As the four-story, brick structure met its dusty end, curious spectators stopped by throughout the day.

"It's pretty fascinating," said Jerry Pointer, watching the building collapse from the parking lot.

Workers were using bulldozers and a crane demolition tool to slowly cave in the structure. The debris will be hauled to a landfill.

Mark Schwartz, the attorney for the building's out-of-state owner, said the cornerstone from the Towerview Apartments will be saved to incorporate into a new development.

"We'll keep a little bit of Tulsa history," Schwartz said.

The owner, Luay Aljamal of Oregon, is considering lofts and retail space for the property, he said.

"My client is debating which kind of development he wants to proceed with," Schwartz said.

On Wednesday, a city board approved an

amendment to the Urban Renewal Plan to include the Towerview property. City Council approval of the amendment is required before the Tulsa Development Authority can acquire the property.

City Economic Development Director Don Himelfarb insists the city is not considering acquiring the property through eminent domain, despite conflicting claims by the owner's attorney.
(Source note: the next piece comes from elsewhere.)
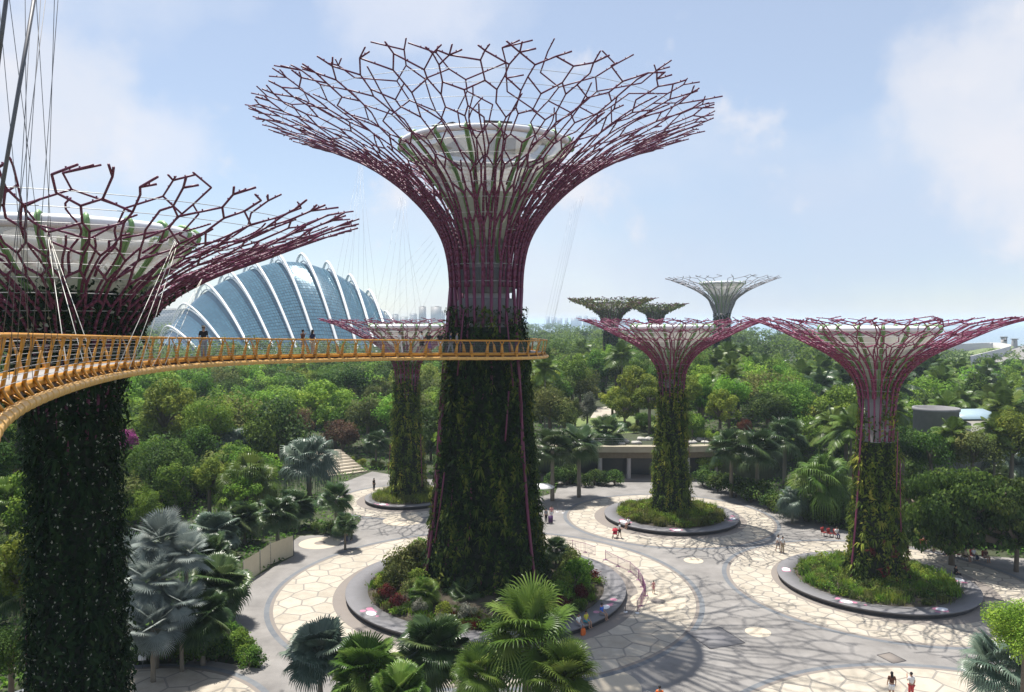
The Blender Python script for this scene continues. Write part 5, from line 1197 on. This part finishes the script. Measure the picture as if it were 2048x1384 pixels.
# undergrowth everywhere between the trunks
def undergrowth():
    rg = np.random.default_rng(5); b = MB(); X, Yy, Z = [], [], []
    while len(X) < 80000:
        y = 30 + 205 * rg.random() ** 1.6; x = rg.uniform(-.85, .85) * y
        if math.hypot(x + 24, y - 41.5) < 3.2: continue
        it = inpoly(x, y, ter)
        if it:
            if inpoly(x, y, lawnP): continue
        elif paved(x, y, .25): continue
        if 112 < y < 118 and -5 < x < 38: continue
        X.append(x); Yy.append(y); Z.append(TZ if it else 0)
    X, Yy, Z = map(np.array, (X, Yy, Z)); n = len(X); hz = .5 + .5 * np.sin(X * .9 + 1.3 * np.sin(Yy * .7)) * np.sin(Yy * .8 + X * .3)
    P = np.c_[X, Yy, Z + rg.uniform(.02, 1, n) * (.25 + .9 * hz)]
    v = np.clip(.35 + .3 * np.sin(X * .5) * np.sin(Yy * .43) + rg.normal(0, .18, n), 0, 1)
    b.leaves(P, rg.normal(0, .5, (n, 3)) + np.array([0, 0, .9]), rg.uniform(.25, .6, n), rg.uniform(.15, .32, n), v, rg=rg)
    tag(b.build('undergrowth', F_['green']), kind='stuff')
undergrowth()

# ------------------------------------------------------------------ people
def skin(joints, bones, root, levels=1):
    me = bpy.data.meshes.new('skin'); names = list(joints); me.from_pydata([joints[k][0] for k in names], [(names.index(a), names.index(c)) for a, c in bones], [])
    o = bpy.data.objects.new('skin', me); COL.objects.link(o); md = o.modifiers.new('s', 'SKIN'); md.use_smooth_shade = True
    sb = o.modifiers.new('u', 'SUBSURF'); sb.levels = levels; sb.render_levels = levels
    if not me.skin_vertices: me.attributes.new('skin', 'FLOAT', 'POINT')
    for i, k in enumerate(names):
        r = joints[k][1]; me.skin_vertices[0].data[i].radius = r if isinstance(r, tuple) else (r, r); me.skin_vertices[0].data[i].use_root = (k == root)
    bpy.context.view_layer.update(); ev = o.evaluated_get(bpy.context.evaluated_depsgraph_get()); out = bpy.data.meshes.new_from_object(ev)
    bpy.data.objects.remove(o); bpy.data.meshes.remove(me); return out
def pose(kind):
    J = {}
    def s(k, x, y, z, r): J[k] = ((x, y, z), r)
    seat = kind == 'sit'; dz = -.47 if seat else 0
    s('pel', 0, 0, .95 + dz, (.15, .11)); s('wai', 0, 0, 1.12 + dz, (.13, .095)); s('che', 0, -.01, 1.33 + dz, (.155, .105)); s('nek', 0, -.01, 1.48 + dz, .055)
    s('jaw', 0, -.035, 1.555 + dz, (.066, .075)); s('hed', 0, -.025, 1.635 + dz, (.078, .095)); s('top', 0, -.01, 1.70 + dz, (.055, .065))
    ar = {'stand': [(.225, .03, 1.16), (.235, -.06, .93)], 'walk': [(.225, .06, 1.17), (.23, -.04, .95)], 'push': [(.22, .0, 1.17), (.20, -.26, 1.08)], 'phone': [(.22, -.06, 1.2), (.12, -.24, 1.42)], 'sit': [(.22, -.04, 1.16 + dz), (.15, -.26, 1.06 + dz)], 'kid': [(.24, .03, 1.2), (.36, -.02, 1.02)]}[kind]
    for sd, sx in (('l', -1), ('r', 1)):
        e, w = ar
        if kind == 'walk': e = (e[0], e[1] * sx, e[2]); w = (w[0], w[1] + .12 * -sx, w[2])
        if kind == 'phone' and sx < 0: e, w = (.225, .03, 1.16), (.235, -.06, .93)
        s('sho' + sd, sx * .165, 0, 1.415 + dz, .058); s('elb' + sd, sx * e[0], e[1], e[2], .042); s('wri' + sd, sx * w[0], w[1], w[2], .029)
        d = Vector((sx * w[0] - sx * e[0], w[1] - e[1], w[2] - e[2])).normalized(); wv = Vector((sx * w[0], w[1], w[2])); pm = wv + d * .075
        s('pal' + sd, *pm, (.036, .022)); side = d.cross(Vector((sx, 0, .01))).normalized()
        for f in range(4): s(f'fin{f}' + sd, *(pm + d * (.085 - .008 * abs(f - 1.3)) + side * (.022 * (f - 1.5)) + Vector((-sx * .012, 0, 0))), .009)
        s('thu' + sd, *(wv + d * .06 + side * -.055), .010)
        if seat: s('hip' + sd, sx * .085, -.03, .47, .092); s('kne' + sd, sx * .11, -.44, .49, .06); s('ank' + sd, sx * .11, -.42, .09, .042); s('toe' + sd, sx * .12, -.57, .035, .036)
        else:
            st = {'walk': .20, 'push': .16}.get(kind, .02) * sx
            s('hip' + sd, sx * .085, 0, .89, .092); s('kne' + sd, sx * .095, -st * .6 - .02, .49, .06); s('ank' + sd, sx * .10, -st + .02, .085, .042); s('toe' + sd, sx * .115, -st - .13, .035, .036)
    return J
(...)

"The city is not talking about eminent domain," Himelfarb said. "You've got a situation where the owner and his representative are trying to make it into something else."

Claiming the property through eminent domain because of a blight problem no longer is possible because the building will be gone soon, Schwartz said.

"Now that the building is being demolished, any claim that there is a blighted property for eminent domain . . . no longer stands," he said.

From a health and safety perspective, Himelfarb said it's a good thing that the old building is being torn down. Before it was closed, the Towerview offered pay-by-the-week lodging with few questions asked.

It was closed and boarded up in 2004 after the Tulsa City-County Health Department found a number of code violations that the owner would not repair.

After an early morning fire on Jan. 14, Schwartz said his client planned to raze the building.

While it's unclear what will replace the Towerview, one thing is certain: The city wants to have authority over the property's future. The nearby BOK Center is scheduled to open in 2008.

"Our position is very clear," Himelfarb said. "We are moving ahead to have the property put in the Urban Renewal Plan. It's one step at a time and we'll see where this leads."

The city economic development director doesn't know why there's so much interest in the Towerview.

"This is a non-story," he said. "There is so much else going on downtown." --------------------------------------------------------------------------------


Tom Droege 581-8361
tom.droege@tulsaworld.com




--------------------------------------------------------------------------------


This is good that this owner is trying to fight to keep his property. I think that it's neat that the owner is keeping the cornerstone above towerview's door. Lets see what plans are ahead. The lame excuse to take the building is gone and Don Himelfarb and Kathy Miller are a bunch of millionairs who say one thing and do another. This is a victory to the average Tulsans. Lets see what happens next.




------------------------------------------------



Average Tulsans or average Portlanders?

Leah

quote:
Originally posted by swake

quote:
Originally posted by Leah



This is good that this owner is trying to fight to keep his property. I think that it's neat that the owner is keeping the cornerstone above towerview's door. Lets see what plans are ahead. The lame excuse to take the building is gone and Don Himelfarb and Kathy Miller are a bunch of millionaires who say one thing and do another. This is a victory to the average Tulsans. Lets see what happens next.




------------------------------------------------



Average Tulsans or average Portlanders?
[/quote]


Tulsa, Portland, Chicago, New York, Indianopolis, Huston, Los Angelas, Seattle, Denver, Boise, Salt Lake City, Atlanta, Jackson, Columbus, Boston......And all the other city's.  This is America Buddy! The second the government acquires property through Eminent Domain and hands it over to a private developer, we get closer and closer to turning into a dictatorship.  Where is your patriotism?